Given the weaker than expected start to 2019, we have revised our GDP growth estimate for 2019 down to only 0.7%, but are highlighting that the risk is still to the downside. In fact, the GDP forecast of 0.7% for 2019 as a whole assumes that there is a meaningful improvement in SA GDP growth in the second half of 2019, which is clearly far from assured.

It seems clear that renewed electricity outages at the start of 2019, coupled with the intense focus on South African politics ahead of the 8 May 2019 National Election, meant that many government departments, households and businesses adopted a “wait-and-see” approach.

Consequently, there is now enormous pressure on the newly elected administration, represented by the 28 cabinet ministers, to urgently focus on lifting business confidence, investment and employment.

Under these circumstances the unemployment rate will continue to rise and tax revenue will substantially undershoot the government’s February 2019 budget projections. This, together with the additional funding required by Eskom and other major SOEs, suggests that South Africa’s investment grade credit rating by Moody’s is at risk of being revised lower.

Eskom and other major SOEs remain a major concern.
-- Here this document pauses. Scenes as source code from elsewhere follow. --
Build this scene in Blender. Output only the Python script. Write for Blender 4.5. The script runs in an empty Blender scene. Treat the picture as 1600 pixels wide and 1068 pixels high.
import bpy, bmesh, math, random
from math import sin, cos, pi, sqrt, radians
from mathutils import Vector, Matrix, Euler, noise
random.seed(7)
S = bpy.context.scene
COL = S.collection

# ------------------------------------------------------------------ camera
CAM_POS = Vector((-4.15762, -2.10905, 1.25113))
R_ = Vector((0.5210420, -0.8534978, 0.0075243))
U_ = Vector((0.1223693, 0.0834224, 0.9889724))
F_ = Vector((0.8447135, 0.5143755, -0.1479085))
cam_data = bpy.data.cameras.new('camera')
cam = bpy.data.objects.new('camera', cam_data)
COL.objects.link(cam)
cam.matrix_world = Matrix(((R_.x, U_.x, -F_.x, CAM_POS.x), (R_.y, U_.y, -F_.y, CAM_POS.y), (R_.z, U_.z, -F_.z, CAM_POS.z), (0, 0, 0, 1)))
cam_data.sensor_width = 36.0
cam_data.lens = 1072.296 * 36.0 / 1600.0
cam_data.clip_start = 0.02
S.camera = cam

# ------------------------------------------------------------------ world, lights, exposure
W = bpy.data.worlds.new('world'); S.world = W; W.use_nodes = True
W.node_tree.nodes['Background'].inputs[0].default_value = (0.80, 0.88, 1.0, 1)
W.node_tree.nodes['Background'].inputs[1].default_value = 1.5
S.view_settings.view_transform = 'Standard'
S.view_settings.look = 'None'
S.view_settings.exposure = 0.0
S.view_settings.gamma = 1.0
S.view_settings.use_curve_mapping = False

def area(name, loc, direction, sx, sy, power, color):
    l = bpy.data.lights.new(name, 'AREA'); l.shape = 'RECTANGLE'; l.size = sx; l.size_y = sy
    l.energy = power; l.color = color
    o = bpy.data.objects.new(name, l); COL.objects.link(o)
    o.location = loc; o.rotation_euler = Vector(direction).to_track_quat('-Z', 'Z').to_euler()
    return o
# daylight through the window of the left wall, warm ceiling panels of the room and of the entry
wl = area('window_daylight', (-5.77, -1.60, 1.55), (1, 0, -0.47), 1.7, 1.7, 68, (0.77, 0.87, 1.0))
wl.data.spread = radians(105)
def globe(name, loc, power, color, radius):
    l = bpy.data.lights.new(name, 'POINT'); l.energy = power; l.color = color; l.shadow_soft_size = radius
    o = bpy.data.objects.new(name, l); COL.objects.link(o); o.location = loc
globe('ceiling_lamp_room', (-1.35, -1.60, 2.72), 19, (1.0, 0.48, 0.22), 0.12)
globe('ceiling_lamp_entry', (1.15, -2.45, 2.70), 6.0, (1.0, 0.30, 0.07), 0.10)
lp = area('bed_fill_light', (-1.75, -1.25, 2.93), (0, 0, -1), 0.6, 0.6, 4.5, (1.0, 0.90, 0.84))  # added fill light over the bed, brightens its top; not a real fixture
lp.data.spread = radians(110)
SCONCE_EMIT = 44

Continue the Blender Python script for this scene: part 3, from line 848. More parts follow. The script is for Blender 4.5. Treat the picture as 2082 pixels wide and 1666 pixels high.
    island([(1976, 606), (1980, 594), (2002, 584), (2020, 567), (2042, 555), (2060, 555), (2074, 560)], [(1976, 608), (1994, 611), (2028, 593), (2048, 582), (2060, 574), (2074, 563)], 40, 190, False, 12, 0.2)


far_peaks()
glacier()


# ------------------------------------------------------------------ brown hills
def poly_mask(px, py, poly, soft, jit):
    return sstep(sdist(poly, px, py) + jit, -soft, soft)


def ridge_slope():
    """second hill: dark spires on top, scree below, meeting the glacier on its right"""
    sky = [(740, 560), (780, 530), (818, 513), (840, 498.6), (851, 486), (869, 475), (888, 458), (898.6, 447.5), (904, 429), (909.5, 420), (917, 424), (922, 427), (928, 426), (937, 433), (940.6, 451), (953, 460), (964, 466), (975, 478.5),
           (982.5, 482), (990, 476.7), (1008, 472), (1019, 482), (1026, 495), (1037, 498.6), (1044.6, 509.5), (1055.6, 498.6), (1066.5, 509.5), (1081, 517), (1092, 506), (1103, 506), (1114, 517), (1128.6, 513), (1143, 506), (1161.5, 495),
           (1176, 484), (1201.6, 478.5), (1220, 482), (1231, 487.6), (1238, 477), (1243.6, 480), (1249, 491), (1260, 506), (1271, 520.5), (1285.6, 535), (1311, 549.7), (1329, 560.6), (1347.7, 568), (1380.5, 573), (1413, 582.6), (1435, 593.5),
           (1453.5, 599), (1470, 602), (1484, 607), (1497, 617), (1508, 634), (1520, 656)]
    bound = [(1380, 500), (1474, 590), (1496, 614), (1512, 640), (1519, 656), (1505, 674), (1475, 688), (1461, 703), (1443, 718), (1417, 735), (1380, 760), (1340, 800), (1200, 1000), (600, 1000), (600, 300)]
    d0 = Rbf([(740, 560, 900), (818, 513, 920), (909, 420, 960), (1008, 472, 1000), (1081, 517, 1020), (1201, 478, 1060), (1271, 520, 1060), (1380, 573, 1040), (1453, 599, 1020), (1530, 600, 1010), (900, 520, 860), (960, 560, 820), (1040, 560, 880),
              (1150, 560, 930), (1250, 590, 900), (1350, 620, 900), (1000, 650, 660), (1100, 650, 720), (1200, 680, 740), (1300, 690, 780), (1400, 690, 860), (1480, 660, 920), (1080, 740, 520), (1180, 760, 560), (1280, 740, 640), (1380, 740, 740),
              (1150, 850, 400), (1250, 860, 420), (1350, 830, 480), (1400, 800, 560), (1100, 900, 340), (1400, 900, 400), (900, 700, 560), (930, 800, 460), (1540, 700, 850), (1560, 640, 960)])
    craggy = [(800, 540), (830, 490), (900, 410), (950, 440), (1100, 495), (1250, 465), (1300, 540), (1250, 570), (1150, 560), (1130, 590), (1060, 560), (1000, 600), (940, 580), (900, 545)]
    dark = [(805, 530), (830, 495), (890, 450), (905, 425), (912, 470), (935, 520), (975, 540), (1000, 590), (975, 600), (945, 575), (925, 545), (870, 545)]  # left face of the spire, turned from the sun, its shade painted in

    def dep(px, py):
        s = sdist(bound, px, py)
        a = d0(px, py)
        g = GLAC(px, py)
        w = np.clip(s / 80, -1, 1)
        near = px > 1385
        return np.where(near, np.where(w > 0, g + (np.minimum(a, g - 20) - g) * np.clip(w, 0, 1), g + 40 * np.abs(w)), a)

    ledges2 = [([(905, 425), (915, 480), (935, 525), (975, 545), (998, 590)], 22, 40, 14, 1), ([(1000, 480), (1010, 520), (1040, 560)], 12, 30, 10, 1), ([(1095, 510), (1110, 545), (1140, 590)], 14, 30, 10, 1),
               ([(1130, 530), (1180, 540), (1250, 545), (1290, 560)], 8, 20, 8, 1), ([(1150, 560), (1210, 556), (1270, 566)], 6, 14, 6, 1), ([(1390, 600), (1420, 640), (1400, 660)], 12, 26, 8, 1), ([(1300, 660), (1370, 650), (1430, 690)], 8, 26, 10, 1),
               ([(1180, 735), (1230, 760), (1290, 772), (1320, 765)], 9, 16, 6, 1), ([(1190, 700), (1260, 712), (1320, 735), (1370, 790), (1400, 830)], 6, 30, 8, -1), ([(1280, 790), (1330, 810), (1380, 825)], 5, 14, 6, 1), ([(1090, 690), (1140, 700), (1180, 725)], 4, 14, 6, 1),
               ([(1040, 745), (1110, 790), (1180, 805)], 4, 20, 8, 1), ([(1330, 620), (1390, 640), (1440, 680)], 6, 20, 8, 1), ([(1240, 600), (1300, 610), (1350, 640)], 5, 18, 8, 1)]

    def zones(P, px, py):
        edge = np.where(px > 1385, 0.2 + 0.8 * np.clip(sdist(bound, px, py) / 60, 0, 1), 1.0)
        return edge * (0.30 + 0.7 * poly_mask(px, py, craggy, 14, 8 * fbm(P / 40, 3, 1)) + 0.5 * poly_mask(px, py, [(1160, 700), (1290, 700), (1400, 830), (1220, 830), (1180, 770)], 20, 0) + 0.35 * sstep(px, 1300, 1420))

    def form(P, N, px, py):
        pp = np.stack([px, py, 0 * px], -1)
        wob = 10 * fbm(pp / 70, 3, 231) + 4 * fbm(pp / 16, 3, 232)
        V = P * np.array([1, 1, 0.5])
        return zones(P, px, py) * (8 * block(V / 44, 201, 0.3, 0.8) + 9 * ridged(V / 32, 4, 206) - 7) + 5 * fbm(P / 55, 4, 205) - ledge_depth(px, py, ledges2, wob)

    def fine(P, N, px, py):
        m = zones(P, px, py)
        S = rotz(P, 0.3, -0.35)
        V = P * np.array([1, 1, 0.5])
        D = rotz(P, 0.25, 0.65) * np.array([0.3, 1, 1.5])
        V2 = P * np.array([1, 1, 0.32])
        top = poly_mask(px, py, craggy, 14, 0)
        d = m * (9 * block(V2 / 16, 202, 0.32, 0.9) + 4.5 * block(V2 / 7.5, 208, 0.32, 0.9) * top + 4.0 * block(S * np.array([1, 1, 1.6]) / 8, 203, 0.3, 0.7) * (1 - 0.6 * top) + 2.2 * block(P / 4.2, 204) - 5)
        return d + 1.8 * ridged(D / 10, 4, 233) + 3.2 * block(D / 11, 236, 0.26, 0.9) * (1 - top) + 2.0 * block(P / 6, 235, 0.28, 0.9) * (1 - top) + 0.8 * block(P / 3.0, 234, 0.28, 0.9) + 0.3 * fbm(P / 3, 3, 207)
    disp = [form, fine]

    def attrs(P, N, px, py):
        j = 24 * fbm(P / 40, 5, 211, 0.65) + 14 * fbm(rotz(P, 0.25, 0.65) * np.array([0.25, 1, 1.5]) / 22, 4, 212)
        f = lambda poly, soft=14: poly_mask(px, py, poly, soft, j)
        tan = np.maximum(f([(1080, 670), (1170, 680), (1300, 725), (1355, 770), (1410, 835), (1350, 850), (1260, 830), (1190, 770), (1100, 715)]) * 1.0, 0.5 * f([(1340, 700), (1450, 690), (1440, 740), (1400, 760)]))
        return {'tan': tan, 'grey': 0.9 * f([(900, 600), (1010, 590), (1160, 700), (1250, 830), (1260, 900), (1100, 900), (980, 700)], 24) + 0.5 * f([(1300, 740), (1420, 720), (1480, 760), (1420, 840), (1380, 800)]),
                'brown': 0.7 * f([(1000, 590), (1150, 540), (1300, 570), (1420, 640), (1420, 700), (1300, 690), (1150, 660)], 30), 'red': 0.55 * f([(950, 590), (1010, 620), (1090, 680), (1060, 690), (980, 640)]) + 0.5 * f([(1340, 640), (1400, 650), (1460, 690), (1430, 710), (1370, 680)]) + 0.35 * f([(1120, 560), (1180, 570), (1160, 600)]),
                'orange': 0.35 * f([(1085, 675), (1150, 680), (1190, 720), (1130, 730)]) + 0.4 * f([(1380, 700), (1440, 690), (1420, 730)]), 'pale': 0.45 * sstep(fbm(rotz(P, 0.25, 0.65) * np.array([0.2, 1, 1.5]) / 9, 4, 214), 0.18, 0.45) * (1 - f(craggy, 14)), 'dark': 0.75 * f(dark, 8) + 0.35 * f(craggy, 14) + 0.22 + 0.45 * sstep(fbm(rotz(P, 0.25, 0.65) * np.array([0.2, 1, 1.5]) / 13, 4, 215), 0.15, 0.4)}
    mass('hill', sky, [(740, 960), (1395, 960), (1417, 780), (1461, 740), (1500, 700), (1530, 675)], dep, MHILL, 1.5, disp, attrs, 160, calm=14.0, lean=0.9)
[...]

In the June 2019 State of the Nation address, the President highlighted that Eskom will receive additional funding in 2019. More specifically, government will urgently table a Special Appropriation Bill in order to allocate a larger portion of the R230 billion fiscal support that Eskom was allocated over the next ten years within a shorter time frame. The details surrounding how this additional financial support will be funded and allocated has, very unfortunately, not been revealed. Government still aims to appoint a Chief Restructuring Officer for Eskom, although the President provided no further detail on the unbundling of Eskom.

The President also confirmed the independence of the Reserve Bank, highlighting that the Reserve Bank must pursue its constitutional mandate independently, without fear, favour or prejudice. Lastly, the policy to expropriate land without compensation was mentioned by the President, but not further clarified.

Overall, the June 2019 SONA was disappointing. The President was unable to show any meaningful progress in any key area of economic activity since the February 2019 SONA. Furthermore the priorities/goals remain overly ambitious for a country that at the end of 2018 recorded its lowest level of domestic savings ever. In that regard the speech can be criticised for simply announcing another list of ambitious tasks and initiatives without fully understanding or explaining why all the previous plans have not been fulfilled.

That is not to say that the priorities/goals are not crucial – they are – but at this stage the focus should be more fully on implementation in a post-election environment.